Eserdeki öykülerin temel öğelerinin benzer olduğu söylenebilir ki bu doğal bir sonuç. Fakat farklı yaklaşımlar ve tarzlar ise önümüzde zengin bir içeriğin yer almasını sağlıyor.

Örneğin kitabın ilk öyküsü aynı zamanda Gotik edebiyatın bir alt türü, belki de birçok kişinin ilk kez duyacağı bir teknik olan "fragman" tekniğiyle kaleme alınmış. Bu tür, 18. yüzyılda Gotik edebiyat için oldukça popüler bir hal alıyor. Genelde kısa olan bu türdeki eserler, fragman tanımına uygun bir şekilde bir maceranın orta yerinden başlıyor ve en heyecanlı yerinde bitiyor. Bu durum okurun merakını zinde tutup metnin devamına dair düşünmesine neden oluyor. Ölüler, Diriler ve Deliler hem Gotik edebiyat hakkında bilgi edinmek isteyenlerin hem de gizem ve korku türü öyküleri sevenlerin elinden düşürmeyeceği cinsten bir eser. Kitabın dili yormuyor, anlatım tarzı da okuyucunun merakı ve ilgisini diri tutuyor.

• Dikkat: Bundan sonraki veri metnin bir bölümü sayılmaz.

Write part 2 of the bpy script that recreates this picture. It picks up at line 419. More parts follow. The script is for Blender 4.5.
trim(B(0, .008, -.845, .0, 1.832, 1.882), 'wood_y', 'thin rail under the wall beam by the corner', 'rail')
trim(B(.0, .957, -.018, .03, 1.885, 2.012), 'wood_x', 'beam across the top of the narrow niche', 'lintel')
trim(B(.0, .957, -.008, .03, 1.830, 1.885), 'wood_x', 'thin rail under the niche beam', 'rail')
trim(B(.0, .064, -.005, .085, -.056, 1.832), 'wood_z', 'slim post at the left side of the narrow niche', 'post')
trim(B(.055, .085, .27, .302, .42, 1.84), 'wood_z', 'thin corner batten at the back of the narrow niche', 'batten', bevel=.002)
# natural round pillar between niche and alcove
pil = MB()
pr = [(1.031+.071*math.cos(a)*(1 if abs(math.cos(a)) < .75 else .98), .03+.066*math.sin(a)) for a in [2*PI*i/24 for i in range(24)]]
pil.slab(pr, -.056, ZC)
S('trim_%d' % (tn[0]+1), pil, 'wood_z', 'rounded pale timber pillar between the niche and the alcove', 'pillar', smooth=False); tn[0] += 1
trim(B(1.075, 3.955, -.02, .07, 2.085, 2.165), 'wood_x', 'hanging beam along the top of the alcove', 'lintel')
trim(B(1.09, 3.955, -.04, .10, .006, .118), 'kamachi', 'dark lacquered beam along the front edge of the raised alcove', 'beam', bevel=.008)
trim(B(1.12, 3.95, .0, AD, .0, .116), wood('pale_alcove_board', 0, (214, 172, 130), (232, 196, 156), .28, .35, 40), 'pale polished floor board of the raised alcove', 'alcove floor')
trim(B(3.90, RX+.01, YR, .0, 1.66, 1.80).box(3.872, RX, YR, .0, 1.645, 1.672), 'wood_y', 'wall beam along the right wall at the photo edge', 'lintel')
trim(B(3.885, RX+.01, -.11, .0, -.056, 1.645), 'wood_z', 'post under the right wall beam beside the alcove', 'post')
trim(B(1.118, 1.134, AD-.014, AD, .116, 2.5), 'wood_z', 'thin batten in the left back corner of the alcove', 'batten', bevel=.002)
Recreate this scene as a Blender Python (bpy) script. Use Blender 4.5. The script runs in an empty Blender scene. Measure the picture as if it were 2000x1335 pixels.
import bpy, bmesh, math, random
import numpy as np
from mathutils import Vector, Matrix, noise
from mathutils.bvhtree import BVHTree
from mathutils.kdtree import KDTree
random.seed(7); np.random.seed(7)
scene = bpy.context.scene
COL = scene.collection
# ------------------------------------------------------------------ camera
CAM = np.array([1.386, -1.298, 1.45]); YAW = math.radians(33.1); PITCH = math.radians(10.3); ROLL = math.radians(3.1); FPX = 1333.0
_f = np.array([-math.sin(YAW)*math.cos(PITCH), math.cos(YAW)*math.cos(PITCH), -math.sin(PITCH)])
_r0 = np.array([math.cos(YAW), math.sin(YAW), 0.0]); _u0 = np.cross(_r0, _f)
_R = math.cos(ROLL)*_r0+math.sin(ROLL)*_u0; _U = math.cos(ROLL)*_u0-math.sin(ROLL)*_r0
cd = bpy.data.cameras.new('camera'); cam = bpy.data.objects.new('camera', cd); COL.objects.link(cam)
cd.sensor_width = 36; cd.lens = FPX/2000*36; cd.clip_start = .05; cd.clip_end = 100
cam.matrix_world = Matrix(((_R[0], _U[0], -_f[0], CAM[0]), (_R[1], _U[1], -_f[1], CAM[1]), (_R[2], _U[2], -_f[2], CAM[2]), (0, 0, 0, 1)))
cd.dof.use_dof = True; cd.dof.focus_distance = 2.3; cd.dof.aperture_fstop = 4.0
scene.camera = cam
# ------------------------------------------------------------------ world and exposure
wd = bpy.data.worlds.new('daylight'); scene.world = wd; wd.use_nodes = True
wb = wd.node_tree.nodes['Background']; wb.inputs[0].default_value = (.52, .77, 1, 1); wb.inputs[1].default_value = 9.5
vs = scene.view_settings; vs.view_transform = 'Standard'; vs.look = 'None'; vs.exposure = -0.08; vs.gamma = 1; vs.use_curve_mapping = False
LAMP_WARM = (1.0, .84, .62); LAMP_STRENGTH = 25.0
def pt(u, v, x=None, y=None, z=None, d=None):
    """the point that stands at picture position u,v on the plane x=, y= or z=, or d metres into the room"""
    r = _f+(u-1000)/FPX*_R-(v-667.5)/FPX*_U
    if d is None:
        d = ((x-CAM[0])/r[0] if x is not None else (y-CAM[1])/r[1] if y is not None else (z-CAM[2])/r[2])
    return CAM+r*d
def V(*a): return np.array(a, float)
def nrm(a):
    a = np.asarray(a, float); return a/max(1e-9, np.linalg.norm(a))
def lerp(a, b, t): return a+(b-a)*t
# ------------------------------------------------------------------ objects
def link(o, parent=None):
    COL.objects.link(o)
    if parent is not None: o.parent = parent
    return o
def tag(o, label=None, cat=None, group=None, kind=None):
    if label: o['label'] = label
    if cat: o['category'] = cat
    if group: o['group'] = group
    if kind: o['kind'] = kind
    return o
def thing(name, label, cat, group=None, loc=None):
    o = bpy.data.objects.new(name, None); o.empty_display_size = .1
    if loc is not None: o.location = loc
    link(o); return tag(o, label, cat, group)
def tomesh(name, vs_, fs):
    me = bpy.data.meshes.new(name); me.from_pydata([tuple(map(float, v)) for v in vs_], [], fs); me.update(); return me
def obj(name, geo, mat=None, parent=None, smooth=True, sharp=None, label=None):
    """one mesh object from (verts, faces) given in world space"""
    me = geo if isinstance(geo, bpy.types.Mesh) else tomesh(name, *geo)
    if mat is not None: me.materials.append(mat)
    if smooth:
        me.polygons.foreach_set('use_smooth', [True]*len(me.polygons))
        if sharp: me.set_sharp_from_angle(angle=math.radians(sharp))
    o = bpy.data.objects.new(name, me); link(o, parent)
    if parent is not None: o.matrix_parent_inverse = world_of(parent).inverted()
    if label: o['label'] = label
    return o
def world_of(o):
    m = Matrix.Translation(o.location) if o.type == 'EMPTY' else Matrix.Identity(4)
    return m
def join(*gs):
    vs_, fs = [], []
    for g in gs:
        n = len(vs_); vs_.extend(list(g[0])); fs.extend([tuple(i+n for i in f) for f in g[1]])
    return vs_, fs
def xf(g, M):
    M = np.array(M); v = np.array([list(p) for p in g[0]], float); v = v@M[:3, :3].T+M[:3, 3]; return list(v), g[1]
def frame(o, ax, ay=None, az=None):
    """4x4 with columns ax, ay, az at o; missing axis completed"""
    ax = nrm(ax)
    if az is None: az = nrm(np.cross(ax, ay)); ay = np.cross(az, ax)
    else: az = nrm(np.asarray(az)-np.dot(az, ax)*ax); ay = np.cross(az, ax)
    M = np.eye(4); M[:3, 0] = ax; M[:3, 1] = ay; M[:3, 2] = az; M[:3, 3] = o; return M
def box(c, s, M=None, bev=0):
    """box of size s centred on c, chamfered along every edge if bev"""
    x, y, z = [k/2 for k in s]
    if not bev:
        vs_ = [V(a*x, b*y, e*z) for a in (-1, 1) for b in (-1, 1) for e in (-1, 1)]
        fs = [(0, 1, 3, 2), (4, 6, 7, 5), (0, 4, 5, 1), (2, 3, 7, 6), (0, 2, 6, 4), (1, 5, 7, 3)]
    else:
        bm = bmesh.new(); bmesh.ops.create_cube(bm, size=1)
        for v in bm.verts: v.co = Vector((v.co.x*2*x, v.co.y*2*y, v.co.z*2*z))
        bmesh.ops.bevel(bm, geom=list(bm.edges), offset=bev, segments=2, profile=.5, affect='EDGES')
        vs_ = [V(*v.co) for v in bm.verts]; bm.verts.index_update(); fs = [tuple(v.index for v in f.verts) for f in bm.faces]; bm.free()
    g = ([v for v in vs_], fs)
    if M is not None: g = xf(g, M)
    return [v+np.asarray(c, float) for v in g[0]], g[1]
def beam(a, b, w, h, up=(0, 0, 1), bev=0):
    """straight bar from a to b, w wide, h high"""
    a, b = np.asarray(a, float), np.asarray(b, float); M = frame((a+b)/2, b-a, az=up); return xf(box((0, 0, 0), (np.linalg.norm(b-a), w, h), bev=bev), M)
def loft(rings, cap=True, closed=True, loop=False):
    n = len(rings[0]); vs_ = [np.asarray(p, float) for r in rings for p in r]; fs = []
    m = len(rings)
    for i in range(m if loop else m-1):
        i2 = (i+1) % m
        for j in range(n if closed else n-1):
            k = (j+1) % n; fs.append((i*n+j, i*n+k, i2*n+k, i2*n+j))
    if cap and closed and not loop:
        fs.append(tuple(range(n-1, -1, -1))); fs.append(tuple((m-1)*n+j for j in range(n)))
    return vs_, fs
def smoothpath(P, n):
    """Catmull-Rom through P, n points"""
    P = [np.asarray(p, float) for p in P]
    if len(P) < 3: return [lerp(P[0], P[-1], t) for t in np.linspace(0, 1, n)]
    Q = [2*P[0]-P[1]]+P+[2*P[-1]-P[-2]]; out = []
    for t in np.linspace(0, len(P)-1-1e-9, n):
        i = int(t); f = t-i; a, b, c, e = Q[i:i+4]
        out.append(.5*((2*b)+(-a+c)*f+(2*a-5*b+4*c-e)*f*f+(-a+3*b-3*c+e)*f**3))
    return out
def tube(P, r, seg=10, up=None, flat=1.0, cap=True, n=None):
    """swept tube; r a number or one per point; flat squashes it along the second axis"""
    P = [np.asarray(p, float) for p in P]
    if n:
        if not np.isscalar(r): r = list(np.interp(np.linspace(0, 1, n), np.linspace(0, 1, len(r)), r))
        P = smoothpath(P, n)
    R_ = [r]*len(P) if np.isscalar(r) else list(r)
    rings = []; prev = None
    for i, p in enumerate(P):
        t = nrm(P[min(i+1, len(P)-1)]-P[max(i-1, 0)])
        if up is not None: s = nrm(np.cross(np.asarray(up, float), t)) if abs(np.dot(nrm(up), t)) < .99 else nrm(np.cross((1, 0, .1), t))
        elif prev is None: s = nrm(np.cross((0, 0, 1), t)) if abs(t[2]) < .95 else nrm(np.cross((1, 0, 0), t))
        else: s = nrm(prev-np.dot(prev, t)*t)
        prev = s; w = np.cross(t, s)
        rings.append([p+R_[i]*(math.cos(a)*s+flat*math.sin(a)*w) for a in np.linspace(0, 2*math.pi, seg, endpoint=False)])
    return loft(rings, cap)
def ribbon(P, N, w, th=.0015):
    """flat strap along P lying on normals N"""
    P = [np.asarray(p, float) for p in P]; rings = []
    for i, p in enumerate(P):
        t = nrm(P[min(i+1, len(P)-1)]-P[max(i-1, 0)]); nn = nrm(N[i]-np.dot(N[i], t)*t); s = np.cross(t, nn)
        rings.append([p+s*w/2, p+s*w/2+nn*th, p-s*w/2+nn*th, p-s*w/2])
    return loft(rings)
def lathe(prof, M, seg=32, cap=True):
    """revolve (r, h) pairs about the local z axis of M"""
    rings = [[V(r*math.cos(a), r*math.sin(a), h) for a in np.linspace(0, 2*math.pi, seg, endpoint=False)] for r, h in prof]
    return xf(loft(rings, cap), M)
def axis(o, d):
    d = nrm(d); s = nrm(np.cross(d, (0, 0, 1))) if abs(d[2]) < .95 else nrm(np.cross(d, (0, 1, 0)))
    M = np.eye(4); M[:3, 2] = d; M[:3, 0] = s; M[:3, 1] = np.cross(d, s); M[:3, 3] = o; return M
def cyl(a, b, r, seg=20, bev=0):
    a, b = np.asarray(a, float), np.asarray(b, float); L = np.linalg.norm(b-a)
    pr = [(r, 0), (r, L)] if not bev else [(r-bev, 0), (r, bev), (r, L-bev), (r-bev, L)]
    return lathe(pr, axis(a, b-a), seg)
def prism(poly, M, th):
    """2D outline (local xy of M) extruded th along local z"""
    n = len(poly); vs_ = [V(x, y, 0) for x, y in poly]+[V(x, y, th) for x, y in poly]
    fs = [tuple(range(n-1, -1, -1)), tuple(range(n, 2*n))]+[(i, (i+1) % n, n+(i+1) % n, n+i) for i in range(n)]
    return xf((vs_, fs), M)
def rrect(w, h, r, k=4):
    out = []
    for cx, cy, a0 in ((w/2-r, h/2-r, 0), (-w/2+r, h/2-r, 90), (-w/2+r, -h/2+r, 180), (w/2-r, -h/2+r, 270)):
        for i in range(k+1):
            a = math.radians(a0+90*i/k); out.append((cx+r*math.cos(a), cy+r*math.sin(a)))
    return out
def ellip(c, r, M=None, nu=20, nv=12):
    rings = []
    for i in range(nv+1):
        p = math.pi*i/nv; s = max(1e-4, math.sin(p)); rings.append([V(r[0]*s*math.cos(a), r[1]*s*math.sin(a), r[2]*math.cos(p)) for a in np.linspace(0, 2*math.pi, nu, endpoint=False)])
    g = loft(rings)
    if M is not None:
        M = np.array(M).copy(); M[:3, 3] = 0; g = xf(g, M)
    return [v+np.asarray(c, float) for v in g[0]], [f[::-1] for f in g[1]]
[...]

Esrarengiz denilebilecek bir serüven içine dâhil olmak, kitaba sonraki süreçte tekrar tekrar dönüş yapılabileceğini hissettiriyor. Türün takipçilerine gönül rahatlığı ile görmeden geçmemeleri gereken bir kitapla karşı karşıya olduklarını söyleyebiliriz.